Second, participants of our narrative campaign don’t need to be inventing new planets every time someone has an idea for a battle, fictional story, or bit of trivia. A lot of our stories can be set in the planets already in existence. We should be expanding the narrative tales of existing planets rather than adding new ones without good reason.

So, I felt we needed a handy resource—a comprehensive list of planets, moons, and such—along with a few summary about each one—so we know where we can put a new story.

The most recent campaign map is two years old and needs updating. But don’t expect a lot of new planets to make their appearance.

Where are all these worlds?

If you look at the campaign map above, you’ll notice that you can’t find the location of a majority of worlds documented. That’s on purpose.

Taking a lesson from Games Workshop, it’s not always a good idea to “lock down” all the details of a fictional universe. Why? Because being vague gives you flexibility as you write your story.

For example, in two years (SPOILER), the Damocles Gulf Crusade will end as the Imperium and Tau Empire call an armistice to deal with Hive Fleet Behemoth.  One idea we have is that a splinter fleet from Behemoth will wander through the Corvus Cluster.

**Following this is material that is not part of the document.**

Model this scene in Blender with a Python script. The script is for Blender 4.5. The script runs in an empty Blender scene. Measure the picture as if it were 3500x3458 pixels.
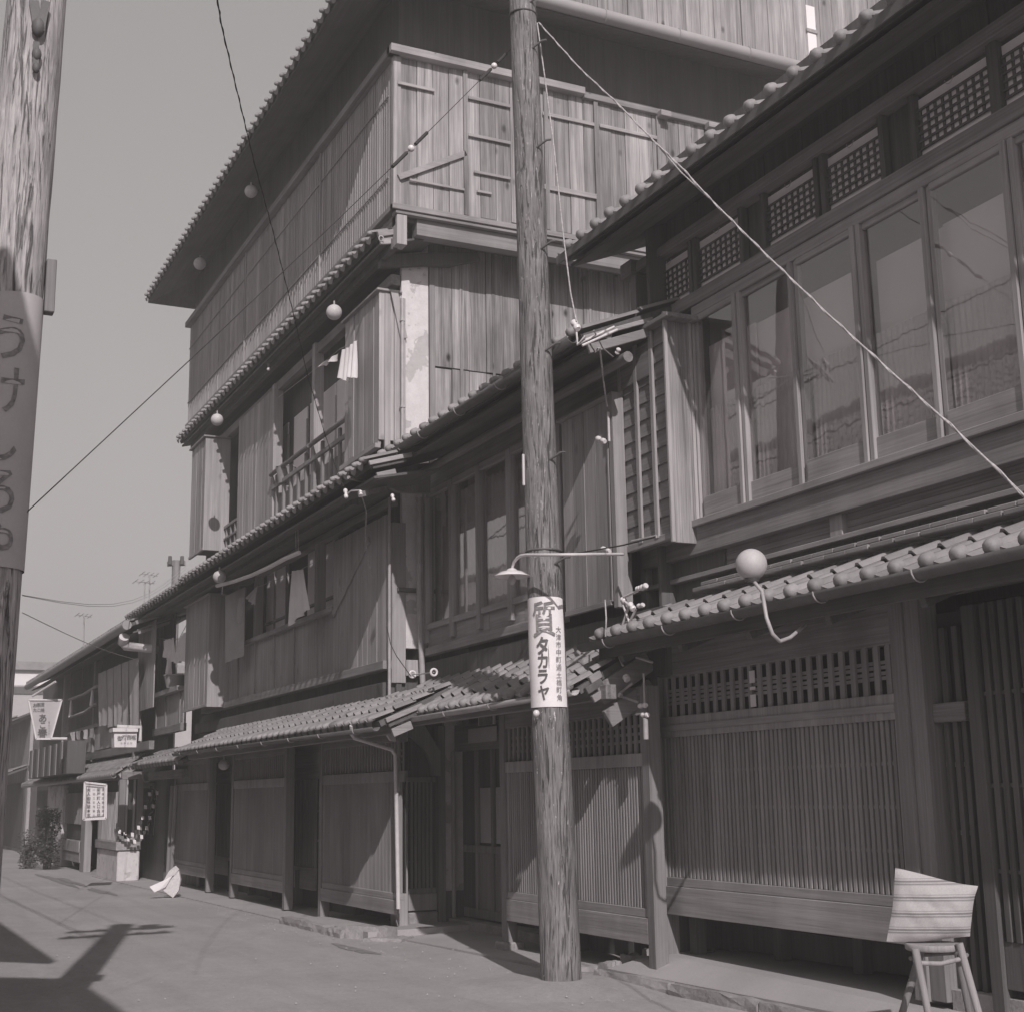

We expect theTyranids will enter our campaign from the east (rimward) side of the Corvus Cluster. Any planets we  put there could be destroyed in the xeno invasion. Do we want that?

Well, a lot of the worlds near the Dryillian Quarantine Zone (Dryillia, Myopolis, NuDawn, Stigmata, and Tophet) are in danger—but that’s okay. We don’t have great plans for those worlds, so if the tabletop battles go poorly, so be it.,

(Also, I need a little Tyranid presence there so I have an excuse to pit my Necrons against the space bugs.)

But what if we had a world in which we’ve made a big investment—such as the detailed history and battle reports that exist about the desert world of Morkai in the Vengeance System? If I’d put this world closer to the east side of the map, would we be ready to lose all that narrative material to a Tyranid invasion?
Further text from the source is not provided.